Over the past decade and a half, there were periodic hints of new Olivia Tremor Control music. Year after year, Hart kept talking about going back to finish some songs that they’d been recording at the time of Doss’ death. “I’ll get to sing with him one more time,” he told me. “I have a part where I come in on one line where he’s singing. I’m still singing with him.”
Just this past week, two of those songs were released as part of the soundtrack to executive producer Rob Hatch-Miller’s Elephant 6 documentary: “Garden of Light,” a Bill Doss jangle-pop gem, and “The Same Place,” a moodier interlude that was pure Will Cullen Hart.
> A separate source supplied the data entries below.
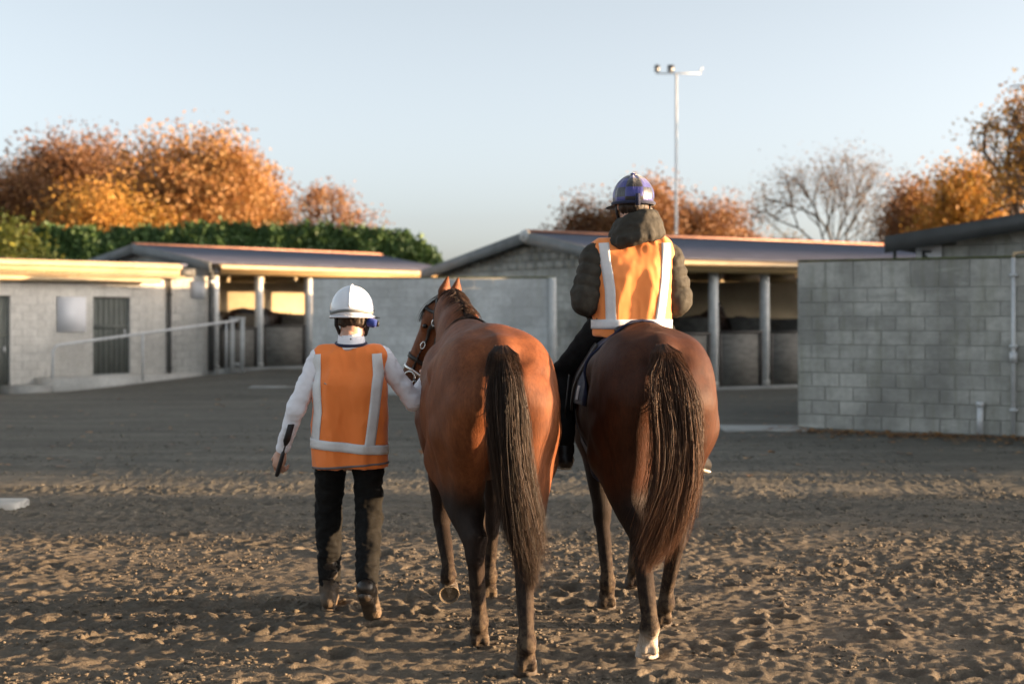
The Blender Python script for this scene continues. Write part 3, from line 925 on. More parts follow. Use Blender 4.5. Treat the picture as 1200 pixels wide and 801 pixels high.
ANG_B = math.atan2(5.5, 5.03)
ZB = .21
stB = stable((-7.87, 37.5), ANG_B, ZB, 8.6, 6.6, 3.3, 3.06, 3.60, [.08, 1.53, 3.25, 4.9, 6.5], [(.25, 1.43, 1.08), (1.66, 3.1, 1.14), (3.4, 4.8, 1.14)],
       'long low open-fronted stable on the left with a dark blue iron roof and timber fascia', M['block_left'], M['mortar_pale'], fascia_from=.0)
ANG_D = R(32)
stD = stable((2.47, 30.45), ANG_D, 0.0, 11.5, 8.4, 3.6, 2.92, 3.57, [.12, .92, 2.43, 3.95, 5.47, 7.0], [(.25, .80, 1.22), (1.05, 2.30, 1.22), (2.56, 3.82, 1.25), (4.08, 5.34, 1.25), (5.6, 6.86, 1.22)],
       'open-fronted stable behind the mounted rider with grey gable and dark blue iron roof', M['block'], M['mortar'], zback=2.86, fascia_from=0.3)

def gable_sensor():
    t = empty('round_vent', at_local((2.47, 30.45), ANG_D, -.31, 3.6, 3.52), ANG_D, 'small pale round cover at the peak of the grey gable', 'vent cover')
    s = SDF().ell((0, 0, 0), (.07, .22, .14), .01)
    V, Q = s.mesh(.02); mesh_np('cover', V, Q, M['post_white'], t, True)
    m = MB(); m.tube([(-.045, 0, 0), (-.085, 0, 0)], .07, 12); m.build('hub', M['post_white'], t)
gable_sensor()

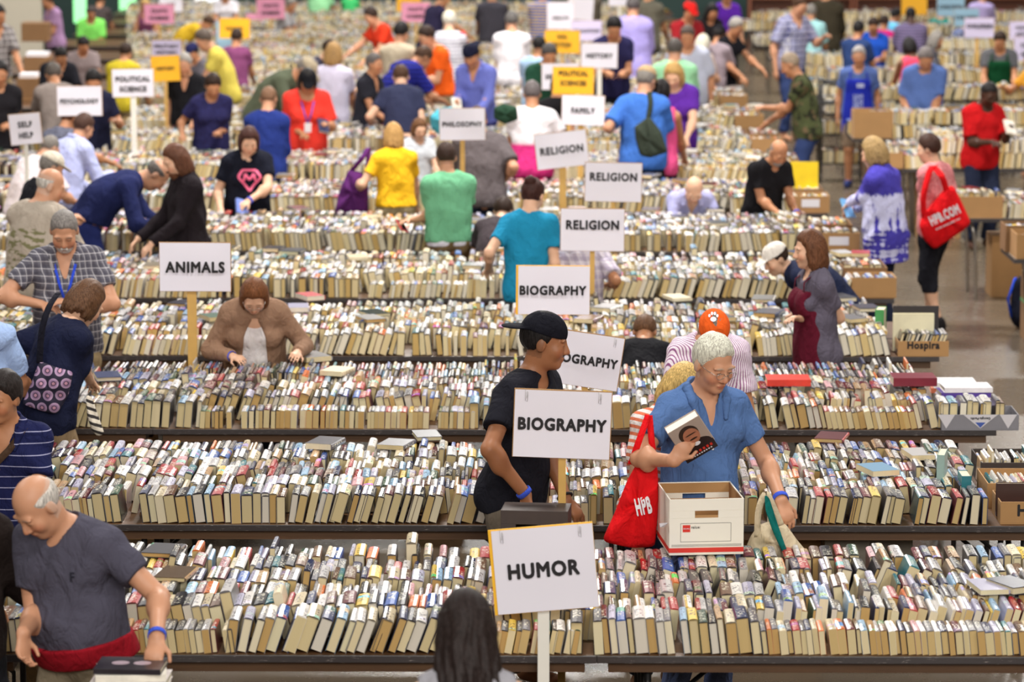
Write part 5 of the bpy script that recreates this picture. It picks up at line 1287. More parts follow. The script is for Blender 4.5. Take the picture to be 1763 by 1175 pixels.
# white lidless storage box standing on the back of the front row
M_WBOX = mat('white_cardboard', (236, 230, 216), .6, var=.03, scale=6)
M_RED = mat('red_print', (214, 48, 34), .6, var=.04)
a = at_y(1152, 952, 15.12)
wb = open_box('white lidless storage box with red band in front of the blue polo man', (a[0], 15.12, .905), .345, .40, .262, R(5.5), M_WBOX, name='storage_box', hole=True)
mi = MB().box((.007, .007, .007), (.338, .0075, .185)).box((.007, .3925, .007), (.338, .393, .185)).box((.0065, .008, .007), (.007, .392, .258)).box((.338, .008, .007), (.3385, .392, .258)).box((.008, .008, .0065), (.337, .392, .007))
for y0 in (.007, .392):
    mi.box((.007, y0, .212), (.338, y0 + .0008, .258))
mi.build('brown_lining', M_CARD, wb)['label'] = 'plain brown inside of the box'
MB().box((-.0005, -.0012, .012), (.3455, -.0003, .034)).box((-.0012, -.0005, .012), (-.0003, .4, .034)).build('red_band', M_RED, wb)
dots = MB()
for r in range(2):
    for i in range(56): dots.box((.012 + i * .0058, -.0012, .040 + r * .0062), (.0148 + i * .0058, -.0004, .0434 + r * .0062))
dots.build('dotted_print', M_BLACK, wb)
fr_ = MB(); x0, x1, z0, z1 = .052, .285, .062, .148
for lo, hi in (((x0, z0), (x1, z0 + .0014)), ((x0, z1), (x1, z1 + .0014)), ((x0, z0), (x0 + .0014, z1)), ((x1, z0), (x1 + .0014, z1))): fr_.box((lo[0], -.0012, lo[1]), (hi[0], -.0003, hi[1]))
fr_.build('label_frame', M_BLACK, wb)
lsq = MB().box((.062, -.0012, .108), (.097, -.0003, .141)).build('red_logo_square', M_RED, wb)
front_text(lsq, 'OfficeMax', .0795, .1245, .03, M_PAPER, bold=.01, name='logo_lettering').location = (0, -.0006, 0)
front_text(wb, 'value:', .122, .131, .042, name='small_lettering', bold=.005)
MB().add([(-.001, .02, .15), (-.05, -.03, .158), (-.045, -.02, .138), (-.02, .04, .125)], [(0, 1, 2, 3)]).add([(-.002, .022, .15), (-.051, -.028, .158), (-.046, -.018, .138), (-.021, .042, .125)], [(3, 2, 1, 0)]).build('torn_paper_tab', M_PAPER, wb)

# hardcover held by the man in blue: plain stylised portrait jacket
def held_book():
    c = at_y(1190, 752, 15.28)
    e = empty('hardcover_book', c); tag(e, 'hardcover with a portrait jacket held up by the man in blue polo', 'book')
    Rm = Matrix.Rotation(R(-31), 4, 'Y') @ Matrix.Rotation(R(36), 4, 'X')
    e.matrix_world = Matrix.Translation(c) @ Rm
    w, h, t, b = .165, .24, .048, .003          # local: x across, z up, y thickness, cover faces -Y
    MB().box((-w / 2, -t / 2, -h / 2), (w / 2, -t / 2 + b, h / 2)).box((-w / 2, t / 2 - b, -h / 2), (w / 2, t / 2, h / 2)).box((-w / 2, -t / 2, -h / 2), (-w / 2 + b, t / 2, h / 2)).build('cover', mat('jacket_grey', (176, 158, 146), .3, var=.1, scale=10), e, .001)
    MB().box((-w / 2 + b, -t / 2 + b, -h / 2 + .004), (w / 2 - .005, t / 2 - b, h / 2 - .004)).build('page_block', mat('pages', (238, 234, 224), .85, var=.05, scale=200), e)
    def disc(name, cx, cz, rx_, rz_, m, y, a0=0, a1=360):
        n = 28; vs = []
        for i in range(n):
            t_ = R(a0 + (a1 - a0) * i / (n - 1 if a1 - a0 < 360 else n)); x, z = cx + rx_ * math.cos(t_), cz + rz_ * math.sin(t_)
            vs.append((max(-w / 2, min(w / 2, x)), y, max(-h / 2, min(h / 2, z))))
        k = len(vs); vs2 = [(x, y - .0003, z) for x, _, z in vs]
        return MB().add(vs + vs2, [tuple(range(k))[::-1]] + [tuple(range(k, 2 * k))] + [(i, (i + 1) % k, k + (i + 1) % k, k + i) for i in range(k)]).build(name, m, e)
    y = -t / 2
    dk = mat('jacket_dark', (38, 26, 30), .3, var=.2)
    MB().box((-w / 2, y - .0004, -h / 2), (w / 2, y, -h * .22)).build('dark_suit_print', dk, e); disc('shoulder_print', .0, -h * .22, .078, .05, dk, y - .0003)
    disc('hair_print', -.002, .045, .048, .058, mat('print_hair', (50, 34, 28), .3), y - .0004)
    disc('face_print', .004, .026, .040, .054, mat('print_skin', (178, 116, 88), .3, var=.25, scale=30), y - .0008)
    disc('moustache_print', .006, .006, .020, .006, mat('print_hair', (50, 34, 28), .3), y - .0012); disc('brow_print', .004, .04, .028, .004, mat('print_hair', (50, 34, 28), .3), y - .0012)
    disc('collar_print', .008, -.034, .016, .012, M_PAPER, y - .0010)
    red = MB()
    for i, x in enumerate(np.linspace(-.06, .055, 7)): red.box((x, y - .0012, -.092), (x + .011, y - .0006, -.076))
    red.build('title_print', M_RED, e)
    wh = MB()
    for i, x in enumerate(np.linspace(-.05, .05, 9)): wh.box((x, y - .0012, -.106), (x + .007, y - .0006, -.099))
    wh.build('byline_print', M_PAPER, e)
held_book()

# the folded carton carried by the man in the cap, resting on the book tops
ca = at_y(862, 932, 15.18)
cb = empty('carton', (ca[0], 15.18, .905), R(-6)); tag(cb, 'dark printed carton with hand hole carried by man in backward cap', 'box')
M_DKBOX = mat('dark_printed_card', (58, 46, 42), .55, var=.35, scale=14)
bx = MB(); w, d, h = .31, .19, .2
bx.box((0, 0, 0), (w, .005, .105)).box((0, 0, .135), (w, .005, h)).box((0, 0, .105), (.07, .005, .135)).box((.17, 0, .105), (w, .005, .135))
bx.box((0, d - .005, 0), (w, d, h)).box((0, .005, 0), (.005, d - .005, h)).box((w - .005, .005, 0), (w, d - .005, h)).box((.005, .005, h - .004), (w - .005, d - .005, h))
bx.build('box_body', M_DKBOX, cb, .001)
MB().box((.012, -.001, .045), (.30, 0, .088)).build('label_strip', M_PAPER, cb); front_text(cb, 'CONTENTS', .21, .072, .075, bold=.02).location = (0, -.0006, 0); front_text(cb, 'Perma', .05, .074, .04, bold=.01).location = (0, -.0006, 0)

# bags: a soft sack grown from its own outline
def sack(name, label, pts, D, thick, m, cat='bag', handles=(), hm=None, sink=0.0, yaw=0.0, group=None, hw=.03):
    P = np.array([at_y(x, y, D) for x, y in pts]); c = P.mean(0)
    e = empty(name, c, yaw); tag(e, label, cat, group)
    o = P - c; n = 64
    # resample the outline smoothly
    seg = np.linalg.norm(np.roll(o, -1, 0) - o, axis=1); cum = np.concatenate([[0], np.cumsum(seg)]); tt = np.linspace(0, cum[-1], n, endpoint=False)
    Q = np.stack([np.interp(tt, cum, np.append(o[:, i], o[0, i])) for i in range(3)], 1)
    for _ in range(2): Q = .5 * Q + .25 * (np.roll(Q, 1, 0) + np.roll(Q, -1, 0))
    rings = [(1.0, .12), (.97, .45), (.88, .72), (.7, .9), (.45, .98), (.2, 1.0)]
    V = []; F = []
    for sgn in (-1, 1):
        base = len(V)
        for s_, th in rings:
            for i in range(n):
                q_ = Q[i]; wv = .012 * math.sin(q_[0] * 31 + q_[2] * 17) * th
                V.append((q_[0] * s_, sgn * thick / 2 * th + wv, q_[2] * s_))
        V.append((0, sgn * thick / 2, 0))
        for r in range(len(rings) - 1):
            for i in range(n):
                a_, b_, c_, d_ = base + r * n + i, base + r * n + (i + 1) % n, base + (r + 1) * n + (i + 1) % n, base + (r + 1) * n + i
                F.append((a_, d_, c_, b_) if sgn < 0 else (a_, b_, c_, d_))
        k = base + (len(rings) - 1) * n
        for i in range(n): F.append((k + i, len(V) - 1, k + (i + 1) % n) if sgn < 0 else (k + i, k + (i + 1) % n, len(V) - 1))
    off = len(rings) * n + 1
    for i in range(n): F.append((i, (i + 1) % n, off + (i + 1) % n, off + i))
    MB().add(V, F, True).build('bag_body', m, e)
    for hd in handles:
        pw = [np.array(at_y(x, y, D + dd)) - c for x, y, dd in hd]
        tt = np.linspace(0, len(pw) - 1, 24); cs = []
        for t_ in tt:
            i = min(int(t_), len(pw) - 2); u = t_ - i; p0, p1, p2, p3 = pw[max(i - 1, 0)], pw[i], pw[i + 1], pw[min(i + 2, len(pw) - 1)]
            cs.append(.5 * ((2 * p1) + (-p0 + p2) * u + (2 * p0 - 5 * p1 + 4 * p2 - p3) * u * u + (-p0 + 3 * p1 - 3 * p2 + p3) * u ** 3))
        MB().strip(cs, hw, .004, (1, 0, .2)).build('handle', hm or m, e)
    return e, c
M_REDBAG = cloth((222, 24, 30)); M_CANVAS = cloth((206, 190, 160)); M_GREENSTRAP = cloth((20, 110, 104))
e, c = sack('tote_bag', 'red tote bag with white letters hanging behind the dark carton', [(1098, 795), (1118, 790), (1132, 800), (1134, 860), (1128, 942), (1085, 944), (1036, 932), (1060, 880), (1078, 832)], 15.5, .09, M_REDBAG, handles=[[(1086, 800, 0), (1100, 760, -.03), (1116, 715, .05)], [(1126, 800, 0), (1122, 760, 0), (1118, 716, .06)]])
lettering('HPB', Matrix.Translation((.028, -.055, -.01)) @ Matrix.Rotation(R(-12), 4, 'Y') , e, M_PAPER, width=.075, height=.085)
lettering('New bargains daily', Matrix.Translation((.03, -.054, -.075)) @ Matrix.Rotation(R(32), 4, 'Y'), e, M_PAPER, width=.08) if False else None
sack('canvas_bag', 'beige canvas bag with teal straps behind the front row', [(1292, 925), (1306, 905), (1330, 898), (1352, 902), (1372, 930), (1392, 954), (1370, 962), (1300, 962), (1282, 950)], 15.46, .12, M_CANVAS,
     handles=[[(1304, 925, -.05), (1306, 880, -.06), (1318, 851, -.05), (1330, 870, -.05), (1345, 905, -.04)]])
sack('strap_loop', 'pair of teal webbing straps looped over the beige canvas bag', [(1316, 852), (1324, 856), (1338, 900), (1352, 940), (1357, 952), (1348, 954), (1330, 915), (1318, 880)], 15.36, .012, M_GREENSTRAP, cat='strap')
def pattern_mat():
    t = NT('medallion_print'); v = t.map(t.coord(), (14.5, 14.5, 14.5)); x, y, z = t.sep(v)
    row = t.math('FLOOR', z); xs = t.math('ADD', x, t.math('MULTIPLY', row, .5))
    dx = t.math('SUBTRACT', t.math('FRACT', t.math('ADD', xs, 40)), .5); dz = t.math('SUBTRACT', t.math('FRACT', t.math('ADD', z, 40)), .5)
    r = t.math('SQRT', t.math('ADD', t.math('MULTIPLY', dx, dx), t.math('MULTIPLY', dz, dz)))
    c = t.mix(t.math('LESS_THAN', r, .42), lin((34, 30, 52)), lin((176, 146, 176))); c = t.mix(t.math('LESS_THAN', r, .30), c, lin((150, 116, 150))); c = t.mix(t.math('LESS_THAN', r, .2), c, lin((46, 38, 62))); c = t.mix(t.math('LESS_THAN', r, .13), c, lin((190, 140, 160)))
    t.set(Base_Color=c, Roughness=.8); return t.m
sack('shoulder_bag', 'navy shoulder bag with lilac medallion print on the woman in navy tee', [(68, 622), (100, 634), (126, 640), (118, 680), (98, 714), (66, 706), (38, 696), (54, 660)], 18.42, .08, pattern_mat(), handles=[[(68, 626, 0), (72, 570, -.04), (84, 530, -.02), (100, 505, .08)]], hm=cloth((30, 30, 40)), hw=.035)
sack('striped_bag', 'white and black striped bag hanging beside khaki trousers', [(148, 682), (156, 680), (170, 720), (180, 748), (168, 752), (158, 740), (150, 715)], 18.5, .05, cloth((226, 216, 200), 'slantstripe', (60, 56, 56)))
e, c = sack('tote_bag', 'large red tote with white lettering on the woman walking the aisle', [(1588, 372), (1622, 330), (1640, 318), (1652, 340), (1672, 384), (1660, 396), (1608, 430), (1590, 412), (1582, 388)], 27.5, .14, M_REDBAG, handles=[[(1592, 380, 0), (1590, 340, -.05), (1602, 292, .02), (1612, 285, .1)], [(1630, 330, 0), (1622, 305, -.06), (1608, 288, .05)]], hw=.05)
lettering('HPB.COM', Matrix.Translation((.0, -.085, .03)) @ Matrix.Rotation(R(-25), 4, 'Y'), e, M_PAPER, width=.26, height=.085)
lettering('WE BUY BOOKS EVERY DAY', Matrix.Translation((.03, -.085, -.045)) @ Matrix.Rotation(R(-25), 4, 'Y'), e, M_PAPER, width=.22, name='small_lettering')
sack('shoulder_bag', 'purple shoulder bag on the woman in yellow tee', [(600, 292), (622, 296), (634, 310), (634, 366), (610, 374), (576, 366), (584, 330), (594, 306)], 29.3, .12, cloth((96, 44, 108)), handles=[[(602, 298, 0), (624, 272, -.05), (634, 256, .02), (632, 300, -.04)]], hw=.04)
sack('messenger_bag', 'dark olive messenger bag on the man in bright blue tee', [(1092, 218), (1118, 200), (1138, 226), (1150, 262), (1120, 272), (1102, 268), (1094, 240)], 31.4, .10, cloth((58, 66, 56)), handles=[[(1116, 206, 0), (1120, 180, 0), (1118, 158, .05)]], hw=.05)
sack('red_bag', 'red bag with white lettering held by the person in white hat', [(774, 60), (800, 52), (810, 84), (798, 104), (776, 100)], 43.4, .12, M_REDBAG)
sack('green_bag', 'dark green bag on books left of the pink dip-dyed tee', [(850, 186), (866, 178), (890, 184), (892, 206), (870, 214), (850, 204)], 31.0, .2, cloth((38, 64, 48)))
sack('turquoise_bag', 'turquoise bag beside the PHILOSOPHY sign', [(740, 200), (756, 186), (780, 184), (786, 230), (760, 236), (742, 220)], 30.2, .2, cloth((80, 170, 190)))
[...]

Back when we last spoke, Hart kept going on the theme of whether he’d ever see Doss again. “I did in a dream, once,” he said. “Sometimes I really feel like that might be real. He’s been in many dreams where I said, ‘I really feel like I saw him last night.’” So today, listen to “Garden of Light” and “The Same Place”; listen to Dusk at Cubist Castle and Black Foliage. It always felt magical to hear what happened when their visions and voices intertwined. That magic is more bittersweet today, but it’s still there. It will live forever, and you know it’s true.